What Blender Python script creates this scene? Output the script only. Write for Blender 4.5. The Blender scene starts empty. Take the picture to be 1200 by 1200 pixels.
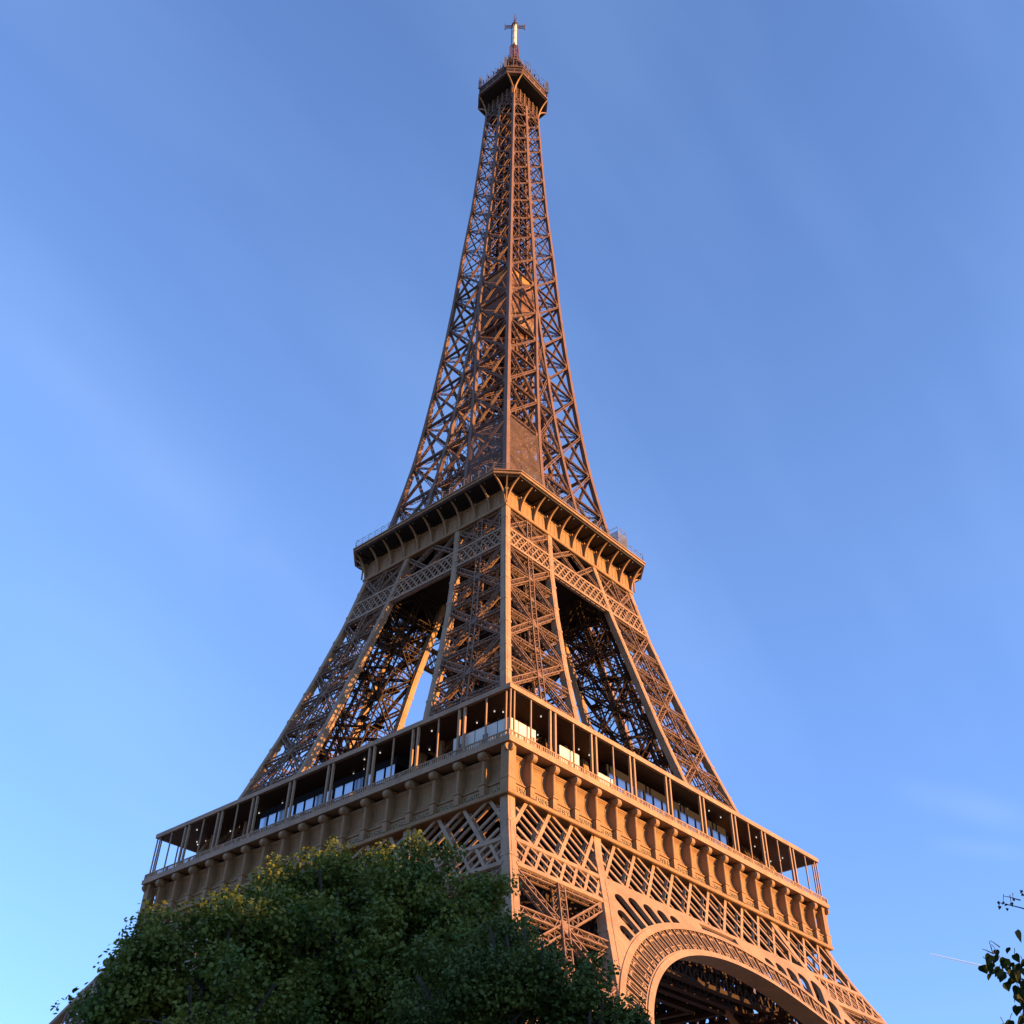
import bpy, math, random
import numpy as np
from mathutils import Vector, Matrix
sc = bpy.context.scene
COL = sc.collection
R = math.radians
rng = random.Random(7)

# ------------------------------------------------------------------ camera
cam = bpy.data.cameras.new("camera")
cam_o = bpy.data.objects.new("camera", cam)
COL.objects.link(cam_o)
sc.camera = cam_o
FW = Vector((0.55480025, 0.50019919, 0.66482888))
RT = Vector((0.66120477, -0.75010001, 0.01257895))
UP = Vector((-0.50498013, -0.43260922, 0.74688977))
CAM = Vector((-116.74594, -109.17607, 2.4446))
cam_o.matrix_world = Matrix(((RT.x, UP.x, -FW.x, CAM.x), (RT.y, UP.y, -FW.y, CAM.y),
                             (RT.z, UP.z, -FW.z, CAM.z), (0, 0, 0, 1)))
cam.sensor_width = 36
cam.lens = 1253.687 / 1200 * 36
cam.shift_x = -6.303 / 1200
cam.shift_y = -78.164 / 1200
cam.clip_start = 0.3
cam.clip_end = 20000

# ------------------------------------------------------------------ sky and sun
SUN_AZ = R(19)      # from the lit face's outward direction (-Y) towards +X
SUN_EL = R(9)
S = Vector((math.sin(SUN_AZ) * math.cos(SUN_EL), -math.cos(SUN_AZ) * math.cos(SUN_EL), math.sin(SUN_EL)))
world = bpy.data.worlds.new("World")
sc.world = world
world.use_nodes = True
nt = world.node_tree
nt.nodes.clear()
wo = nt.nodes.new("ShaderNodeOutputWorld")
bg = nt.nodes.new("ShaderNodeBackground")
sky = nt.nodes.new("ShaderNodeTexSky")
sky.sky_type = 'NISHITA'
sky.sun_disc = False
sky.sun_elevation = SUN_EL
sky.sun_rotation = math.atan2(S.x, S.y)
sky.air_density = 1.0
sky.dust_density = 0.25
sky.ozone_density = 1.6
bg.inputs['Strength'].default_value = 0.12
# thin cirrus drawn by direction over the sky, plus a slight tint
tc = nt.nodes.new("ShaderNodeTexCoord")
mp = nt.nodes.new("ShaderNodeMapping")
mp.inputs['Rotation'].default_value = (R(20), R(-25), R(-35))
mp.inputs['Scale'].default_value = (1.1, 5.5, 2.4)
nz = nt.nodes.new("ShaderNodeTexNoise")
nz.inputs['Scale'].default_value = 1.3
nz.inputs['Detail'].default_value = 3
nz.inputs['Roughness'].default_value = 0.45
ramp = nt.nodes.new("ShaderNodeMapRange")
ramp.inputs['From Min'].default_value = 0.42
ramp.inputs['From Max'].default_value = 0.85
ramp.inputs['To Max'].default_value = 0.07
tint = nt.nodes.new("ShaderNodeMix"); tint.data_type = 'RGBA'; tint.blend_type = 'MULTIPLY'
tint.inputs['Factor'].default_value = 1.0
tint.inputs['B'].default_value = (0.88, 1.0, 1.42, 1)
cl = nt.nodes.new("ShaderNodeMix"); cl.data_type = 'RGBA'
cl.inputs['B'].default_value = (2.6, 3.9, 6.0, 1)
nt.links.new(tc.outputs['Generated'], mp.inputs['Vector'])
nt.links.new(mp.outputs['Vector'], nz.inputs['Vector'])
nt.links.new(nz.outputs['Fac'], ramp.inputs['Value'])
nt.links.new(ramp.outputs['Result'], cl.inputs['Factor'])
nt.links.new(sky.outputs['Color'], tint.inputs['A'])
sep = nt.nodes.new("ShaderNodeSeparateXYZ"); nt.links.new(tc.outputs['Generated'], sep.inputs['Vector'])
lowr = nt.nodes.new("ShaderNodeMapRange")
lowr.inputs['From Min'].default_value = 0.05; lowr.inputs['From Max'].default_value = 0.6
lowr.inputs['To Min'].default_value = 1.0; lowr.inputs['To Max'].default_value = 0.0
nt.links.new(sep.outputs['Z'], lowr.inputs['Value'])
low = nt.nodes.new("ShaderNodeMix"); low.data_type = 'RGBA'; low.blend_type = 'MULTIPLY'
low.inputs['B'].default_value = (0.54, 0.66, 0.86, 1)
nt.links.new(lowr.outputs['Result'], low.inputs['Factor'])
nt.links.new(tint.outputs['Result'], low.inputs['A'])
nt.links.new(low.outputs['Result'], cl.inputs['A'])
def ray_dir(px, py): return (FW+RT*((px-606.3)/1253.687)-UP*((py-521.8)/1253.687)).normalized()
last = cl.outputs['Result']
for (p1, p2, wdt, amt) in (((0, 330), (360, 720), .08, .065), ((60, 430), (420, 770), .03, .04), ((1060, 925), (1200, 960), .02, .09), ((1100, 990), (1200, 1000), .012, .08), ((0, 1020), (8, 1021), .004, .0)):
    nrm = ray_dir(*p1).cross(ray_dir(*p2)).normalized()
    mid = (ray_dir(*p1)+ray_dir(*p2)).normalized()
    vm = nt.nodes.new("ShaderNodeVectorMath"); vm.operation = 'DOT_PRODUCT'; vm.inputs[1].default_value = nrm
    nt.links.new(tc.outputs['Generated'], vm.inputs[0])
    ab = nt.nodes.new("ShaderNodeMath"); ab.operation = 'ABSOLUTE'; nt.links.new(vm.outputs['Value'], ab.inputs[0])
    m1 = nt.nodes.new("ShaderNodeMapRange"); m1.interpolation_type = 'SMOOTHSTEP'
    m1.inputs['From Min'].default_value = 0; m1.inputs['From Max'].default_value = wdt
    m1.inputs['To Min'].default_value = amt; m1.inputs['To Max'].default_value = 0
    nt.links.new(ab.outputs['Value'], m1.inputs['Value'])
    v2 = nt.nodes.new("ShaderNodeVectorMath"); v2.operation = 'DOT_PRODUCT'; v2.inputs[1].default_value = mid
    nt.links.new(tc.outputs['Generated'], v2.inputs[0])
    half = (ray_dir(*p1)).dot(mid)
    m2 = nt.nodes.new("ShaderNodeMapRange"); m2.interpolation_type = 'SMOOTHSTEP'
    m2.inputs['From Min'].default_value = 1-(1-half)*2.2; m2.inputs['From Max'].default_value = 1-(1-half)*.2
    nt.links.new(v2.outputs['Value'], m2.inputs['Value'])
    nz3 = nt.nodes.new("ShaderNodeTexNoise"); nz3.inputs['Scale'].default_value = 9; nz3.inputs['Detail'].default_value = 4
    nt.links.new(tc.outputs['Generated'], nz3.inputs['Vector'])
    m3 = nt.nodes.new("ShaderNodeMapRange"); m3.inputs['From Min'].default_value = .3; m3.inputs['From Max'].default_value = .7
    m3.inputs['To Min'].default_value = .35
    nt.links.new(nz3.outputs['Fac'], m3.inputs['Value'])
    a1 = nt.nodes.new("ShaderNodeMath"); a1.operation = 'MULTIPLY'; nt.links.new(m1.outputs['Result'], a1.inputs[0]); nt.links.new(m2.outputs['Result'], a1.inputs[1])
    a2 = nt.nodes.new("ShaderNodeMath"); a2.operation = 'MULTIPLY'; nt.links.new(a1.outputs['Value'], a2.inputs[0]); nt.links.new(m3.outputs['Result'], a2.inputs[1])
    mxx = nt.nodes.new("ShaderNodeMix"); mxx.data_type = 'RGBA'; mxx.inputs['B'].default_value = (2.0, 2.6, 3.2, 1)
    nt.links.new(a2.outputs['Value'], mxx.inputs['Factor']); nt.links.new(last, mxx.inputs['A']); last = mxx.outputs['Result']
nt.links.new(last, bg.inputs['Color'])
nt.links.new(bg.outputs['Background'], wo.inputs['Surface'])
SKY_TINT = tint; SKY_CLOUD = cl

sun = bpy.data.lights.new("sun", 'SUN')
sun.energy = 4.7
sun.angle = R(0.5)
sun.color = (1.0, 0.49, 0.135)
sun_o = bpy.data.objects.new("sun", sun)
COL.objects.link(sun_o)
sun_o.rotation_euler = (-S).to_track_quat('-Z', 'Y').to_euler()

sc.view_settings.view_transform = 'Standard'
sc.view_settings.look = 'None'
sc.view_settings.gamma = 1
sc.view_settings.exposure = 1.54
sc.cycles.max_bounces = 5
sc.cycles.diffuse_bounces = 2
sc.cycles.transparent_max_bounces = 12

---

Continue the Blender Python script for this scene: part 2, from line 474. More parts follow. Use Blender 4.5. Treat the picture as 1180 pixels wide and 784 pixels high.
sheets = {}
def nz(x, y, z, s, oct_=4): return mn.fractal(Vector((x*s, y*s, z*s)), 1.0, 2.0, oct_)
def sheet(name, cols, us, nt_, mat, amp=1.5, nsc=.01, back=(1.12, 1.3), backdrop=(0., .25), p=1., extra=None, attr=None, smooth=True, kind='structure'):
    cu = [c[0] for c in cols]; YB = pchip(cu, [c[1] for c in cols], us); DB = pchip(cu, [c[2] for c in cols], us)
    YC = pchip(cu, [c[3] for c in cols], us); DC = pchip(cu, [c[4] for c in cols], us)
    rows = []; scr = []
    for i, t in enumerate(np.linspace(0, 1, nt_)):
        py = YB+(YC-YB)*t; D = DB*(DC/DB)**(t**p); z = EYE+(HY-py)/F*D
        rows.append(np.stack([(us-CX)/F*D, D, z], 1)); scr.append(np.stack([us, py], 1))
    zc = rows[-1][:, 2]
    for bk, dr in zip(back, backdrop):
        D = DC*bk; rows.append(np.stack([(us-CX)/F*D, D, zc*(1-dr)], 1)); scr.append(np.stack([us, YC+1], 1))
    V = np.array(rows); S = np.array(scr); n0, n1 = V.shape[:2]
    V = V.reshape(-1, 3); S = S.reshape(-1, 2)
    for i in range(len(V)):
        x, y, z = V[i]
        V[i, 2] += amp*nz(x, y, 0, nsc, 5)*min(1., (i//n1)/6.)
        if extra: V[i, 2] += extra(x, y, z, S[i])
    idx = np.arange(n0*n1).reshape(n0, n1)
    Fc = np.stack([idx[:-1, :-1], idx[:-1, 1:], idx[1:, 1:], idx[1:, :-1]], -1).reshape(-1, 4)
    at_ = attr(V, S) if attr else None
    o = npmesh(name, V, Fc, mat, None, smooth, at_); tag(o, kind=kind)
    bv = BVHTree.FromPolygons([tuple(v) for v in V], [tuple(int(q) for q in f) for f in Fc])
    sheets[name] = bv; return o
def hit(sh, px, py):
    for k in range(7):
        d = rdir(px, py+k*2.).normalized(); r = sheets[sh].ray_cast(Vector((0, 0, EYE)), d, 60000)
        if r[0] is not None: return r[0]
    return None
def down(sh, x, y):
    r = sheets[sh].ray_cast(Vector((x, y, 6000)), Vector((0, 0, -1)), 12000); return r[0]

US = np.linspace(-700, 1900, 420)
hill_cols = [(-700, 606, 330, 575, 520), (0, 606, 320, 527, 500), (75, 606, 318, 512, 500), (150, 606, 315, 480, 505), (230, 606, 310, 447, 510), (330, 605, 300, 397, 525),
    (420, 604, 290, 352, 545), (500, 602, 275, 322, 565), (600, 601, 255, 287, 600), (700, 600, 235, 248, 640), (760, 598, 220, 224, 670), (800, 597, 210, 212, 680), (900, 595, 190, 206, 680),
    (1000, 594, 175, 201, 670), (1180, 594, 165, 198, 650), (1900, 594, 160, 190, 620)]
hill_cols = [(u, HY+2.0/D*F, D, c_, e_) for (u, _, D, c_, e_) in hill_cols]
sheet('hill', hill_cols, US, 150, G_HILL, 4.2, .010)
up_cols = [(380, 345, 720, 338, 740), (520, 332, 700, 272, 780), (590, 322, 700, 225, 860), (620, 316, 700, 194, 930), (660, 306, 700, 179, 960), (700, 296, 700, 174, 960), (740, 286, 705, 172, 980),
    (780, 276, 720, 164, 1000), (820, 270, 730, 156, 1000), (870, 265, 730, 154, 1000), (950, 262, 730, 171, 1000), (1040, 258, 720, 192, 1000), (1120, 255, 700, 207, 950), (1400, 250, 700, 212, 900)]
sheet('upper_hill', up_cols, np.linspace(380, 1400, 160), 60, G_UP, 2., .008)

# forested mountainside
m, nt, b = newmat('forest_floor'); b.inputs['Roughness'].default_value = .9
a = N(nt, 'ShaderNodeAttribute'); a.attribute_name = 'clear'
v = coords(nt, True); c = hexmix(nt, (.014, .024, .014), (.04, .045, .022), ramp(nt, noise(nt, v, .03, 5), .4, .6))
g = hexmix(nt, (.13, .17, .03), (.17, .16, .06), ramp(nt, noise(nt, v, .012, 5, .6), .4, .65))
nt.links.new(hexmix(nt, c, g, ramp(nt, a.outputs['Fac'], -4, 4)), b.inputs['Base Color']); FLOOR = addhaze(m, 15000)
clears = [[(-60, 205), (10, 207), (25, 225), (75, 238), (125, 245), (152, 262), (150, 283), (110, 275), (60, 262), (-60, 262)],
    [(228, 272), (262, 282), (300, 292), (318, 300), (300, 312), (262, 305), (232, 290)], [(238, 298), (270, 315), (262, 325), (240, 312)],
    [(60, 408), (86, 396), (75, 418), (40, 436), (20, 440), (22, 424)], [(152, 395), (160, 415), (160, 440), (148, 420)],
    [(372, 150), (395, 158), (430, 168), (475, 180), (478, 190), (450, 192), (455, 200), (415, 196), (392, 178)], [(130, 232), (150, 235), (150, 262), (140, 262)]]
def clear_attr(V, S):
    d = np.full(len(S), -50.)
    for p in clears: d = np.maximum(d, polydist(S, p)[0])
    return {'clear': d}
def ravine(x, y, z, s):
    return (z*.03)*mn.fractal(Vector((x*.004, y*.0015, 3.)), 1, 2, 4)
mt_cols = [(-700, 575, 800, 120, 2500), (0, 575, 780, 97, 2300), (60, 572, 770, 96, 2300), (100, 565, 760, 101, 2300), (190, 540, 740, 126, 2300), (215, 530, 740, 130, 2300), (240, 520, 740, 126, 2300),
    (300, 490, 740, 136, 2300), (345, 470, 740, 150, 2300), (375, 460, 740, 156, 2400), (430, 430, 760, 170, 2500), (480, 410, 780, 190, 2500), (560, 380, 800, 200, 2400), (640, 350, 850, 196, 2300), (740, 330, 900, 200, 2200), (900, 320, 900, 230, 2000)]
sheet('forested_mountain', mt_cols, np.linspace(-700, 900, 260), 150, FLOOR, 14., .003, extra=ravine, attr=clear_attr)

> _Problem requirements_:
Word for word, repeat the lines above from the one with "What Blender Python" through the one with "rng = random.Random(7)", and nothing beyond them. Omit the pictures.

> _Task output_:
What Blender Python script creates this scene? Output the script only. Write for Blender 4.5. The Blender scene starts empty. Take the picture to be 1200 by 1200 pixels.
import bpy, math, random
import numpy as np
from mathutils import Vector, Matrix
sc = bpy.context.scene
COL = sc.collection
R = math.radians
rng = random.Random(7)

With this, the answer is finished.